After the fall - a poem for Tisha b'Av
Not going anywhere

R' Alan Lew on taking responsibility for our patterns

The (second) temple in Jerusalem, writes Rabbi Alan Lew (of blessed memory) in his excellent book This is Real and You Are Completely Unprepared: The Days of Awe as a Journey of Transformation, fell to the Romans not because of hatred between/among Jews (as the mishna would have it), but because Rome was so powerful that nothing could stand in its way. And surely the rabbis of the Talmud knew this about the Roman Empire. So why did they cast blame on the children of Israel? Why blame themselves for what was clearly beyond their power?

Lew's response rings in me like a shofar call. He writes that to spiritual leaders, the only question worth asking about any recurring catastrophe is: how am I complicit in this, and how can I keep it from happening again? This is true, of course, not only on a national level, but on a personal one, as well:

Spiritually we are called to responsibility, to ask, What am I doing to make this recur again and again? Even if it is a conflict that was clearly thrust upon me from the outside, how am I plugging in to it, what is there in me that needs to be engaged in this conflict? Why can't I just let it slough off me like water off a duck's back, as I am able to do with so many other things?

...Why do our relationships always fail in precisely the same way? Why do we always fall into the same kind of conflict at work? Why do we always have the same arguments with our children? With our parents? ...What is the recurring disaster in our life? What is the unresolved element that keeps bringing us back to this same moment over and over again? What is it that we keep getting wrong? What is it that we persistently fail to look at, fail to see?

Tisha b'Av is the day on which we are reminded of the calamity that keeps repeating itself in the life of our people. And against all reason -- against the overwhelming evidence of history -- Moses and the rabbis insist that we are not powerless in the face of that calamity. Moses and the rabbis insist that we take responsibility for what is happening to us. Moses and the rabbis insist that we acknowledge our complicity in the things that keep happening to us over and over again.
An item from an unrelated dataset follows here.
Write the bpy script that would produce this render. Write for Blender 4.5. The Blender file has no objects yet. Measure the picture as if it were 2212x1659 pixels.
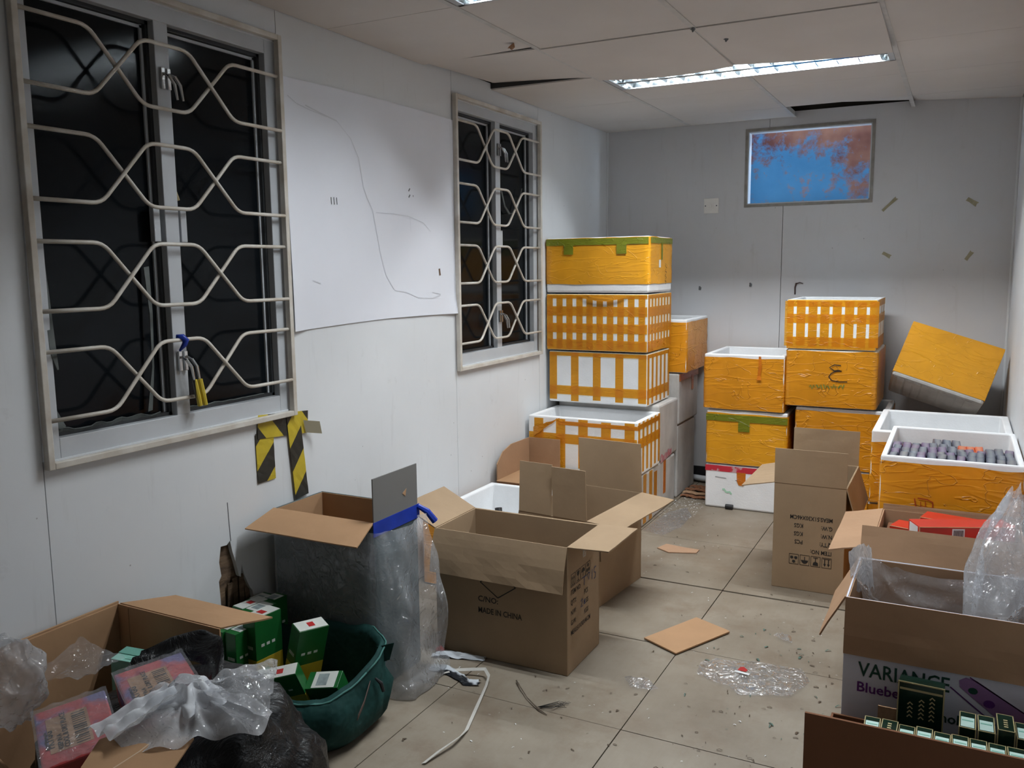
import bpy, bmesh, math, random
from mathutils import Vector, Matrix, noise
R = random.Random(11)
S = bpy.context.scene
C = S.collection
PI = math.pi
rad = math.radians

# ------------------------------------------------------------------ camera, world, light, exposure
def make_camera():
    yaw, pitch, roll = .4794, .1334, -.0106
    f = Vector((-math.sin(yaw)*math.cos(pitch), math.cos(yaw)*math.cos(pitch), -math.sin(pitch)))
    r = Vector((math.cos(yaw), math.sin(yaw), 0)); u = r.cross(f)
    c, s = math.cos(roll), math.sin(roll)
    r2 = c*r + s*u; u2 = -s*r + c*u
    cd = bpy.data.cameras.new('camera'); co = bpy.data.objects.new('camera', cd); C.objects.link(co)
    m = Matrix((r2, u2, -f)).transposed().to_4x4(); m.translation = Vector((1.9984, 0, 1.3148))
    co.matrix_world = m
    cd.sensor_fit = 'HORIZONTAL'; cd.sensor_width = 36; cd.lens = 1859.43/2212*36
    cd.clip_start = .02
    S.camera = co
make_camera()
wd = bpy.data.worlds.new('daylight'); S.world = wd; wd.use_nodes = True
wd.node_tree.nodes['Background'].inputs[0].default_value = (.62, .80, 1, 1)
wd.node_tree.nodes['Background'].inputs[1].default_value = 20.0
LAMP_W = 15.0            # watts of one fluorescent tube strip
LAMP_COL = (.915, .965, 1)
S.view_settings.view_transform = 'Standard'; S.view_settings.look = 'None'
S.view_settings.gamma = 1; S.view_settings.use_curve_mapping = False
S.view_settings.exposure = 0.52

# room
W, YB, YF, H = 2.228, 5.16, -.74, 2.142

# ------------------------------------------------------------------ materials
MATS = {}
def nt(name):
    m = bpy.data.materials.new(name); m.use_nodes = True
    n = m.node_tree.nodes; n.clear()
    out = n.new('ShaderNodeOutputMaterial')
    return m, n, m.node_tree.links, out
def ramp(n, stops, interp='LINEAR'):
    r = n.new('ShaderNodeValToRGB'); e = r.color_ramp.elements; r.color_ramp.interpolation = interp
    while len(e) < len(stops): e.new(.5)
    for i, (p, c) in enumerate(stops):
        e[i].position = p; e[i].color = c if len(c) == 4 else (*c, 1)
    return r
def coords(n, l, scale=(1, 1, 1), kind='Object', loc=(0, 0, 0)):
    t = n.new('ShaderNodeTexCoord'); mp = n.new('ShaderNodeMapping')
    mp.inputs['Scale'].default_value = scale; mp.inputs['Location'].default_value = loc
    l.new(t.outputs[kind], mp.inputs[0]); return mp.outputs[0]
def ntex(n, l, vec, scale, detail=4, rough=.55, dist=0):
    t = n.new('ShaderNodeTexNoise'); t.inputs['Scale'].default_value = scale
    t.inputs['Detail'].default_value = detail; t.inputs['Roughness'].default_value = rough
    t.inputs['Distortion'].default_value = dist
    l.new(vec, t.inputs['Vector']); return t.outputs['Fac']
def mixc(n, l, fac, a, b, mode='MIX'):
    m = n.new('ShaderNodeMix'); m.data_type = 'RGBA'; m.blend_type = mode
    if isinstance(fac, (int, float)): m.inputs[0].default_value = fac
    else: l.new(fac, m.inputs[0])
    for i, v in ((6, a), (7, b)):
        if isinstance(v, tuple): m.inputs[i].default_value = (*v, 1) if len(v) == 3 else v
        else: l.new(v, m.inputs[i])
    return m.outputs[2]
def bump(n, l, h, strength, dist=.002, nrm=None):
    b = n.new('ShaderNodeBump'); b.inputs['Strength'].default_value = strength; b.inputs['Distance'].default_value = dist
    l.new(h, b.inputs['Height'])
    if nrm is not None: l.new(nrm, b.inputs['Normal'])
    return b.outputs[0]
def mat(name, col, rough=.6, dark=.85, scale=6, cscale=(1, 1, 1), bstr=0, bdist=.001, bscale=None, metal=0, spec=.4, alt=None, lo=.35, hi=.7):
    """plain procedural surface: base colour broken up by noise, optional fine relief"""
    if name in MATS: return MATS[name]
    m, n, l, out = nt(name)
    p = n.new('ShaderNodeBsdfPrincipled'); l.new(p.outputs[0], out.inputs[0])
    v = coords(n, l, cscale)
    f = ntex(n, l, v, scale)
    b = alt if alt else tuple(c*dark for c in col)
    rp = ramp(n, [(lo, b), (hi, col)]); l.new(f, rp.inputs[0])
    l.new(rp.outputs[0], p.inputs['Base Color'])
    p.inputs['Roughness'].default_value = rough; p.inputs['Metallic'].default_value = metal
    p.inputs['Specular IOR Level'].default_value = spec
    if bstr:
        h = ntex(n, l, v, bscale or scale*4, 3)
        l.new(bump(n, l, h, bstr, bdist), p.inputs['Normal'])
    MATS[name] = m; return m
def cardboard(name, col, flute=(0, 0, 1), dark=.82):
    m, n, l, out = nt(name)
    p = n.new('ShaderNodeBsdfPrincipled'); l.new(p.outputs[0], out.inputs[0])
    v = coords(n, l)
    f = ntex(n, l, v, 3.5, 5); g = ntex(n, l, coords(n, l, (90, 90, 12)), 6, 2)
    rp = ramp(n, [(.3, tuple(c*dark for c in col)), (.68, col)]); l.new(f, rp.inputs[0])
    c2 = mixc(n, l, .14, rp.outputs[0], (0, 0, 0)); 
    mx = n.new('ShaderNodeMath'); mx.operation = 'MULTIPLY'; mx.inputs[1].default_value = .5; l.new(g, mx.inputs[0])
    col2 = mixc(n, l, mx.outputs[0], rp.outputs[0], c2)
    l.new(col2, p.inputs['Base Color'])
    p.inputs['Roughness'].default_value = .78; p.inputs['Specular IOR Level'].default_value = .2
    l.new(bump(n, l, ntex(n, l, coords(n, l, (5, 5, 5)), 2.2, 3), .35, .006), p.inputs['Normal'])
    MATS[name] = m; return m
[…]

I don't know about you, but this is exactly what I needed to read today. (And apparently that too is something which recurs for me; I just read the post I wrote about this book back in 2006, seasonal teachings from Rabbi Alan Lew, and sure enough, one of the quotes I just lifted up is in that post, too...)

This is, I think, part of the hard work of teshuvah (repentance / return.) In order to make teshuvah, to turn myself in the right direction again, I need to be willing to take a good hard look at myself and my patterns. I need to take responsibility for whatever recurs for me emotionally and interpersonally. Which isn't to say that I alone am responsible for everything that unfolds, or that I should castigate myself for my failings -- that would be a dangerous misreading of the teachings of this season. But Tisha b'Av calls me, calls us, to recognize the ways in which we are complicit in the things which are broken in our lives.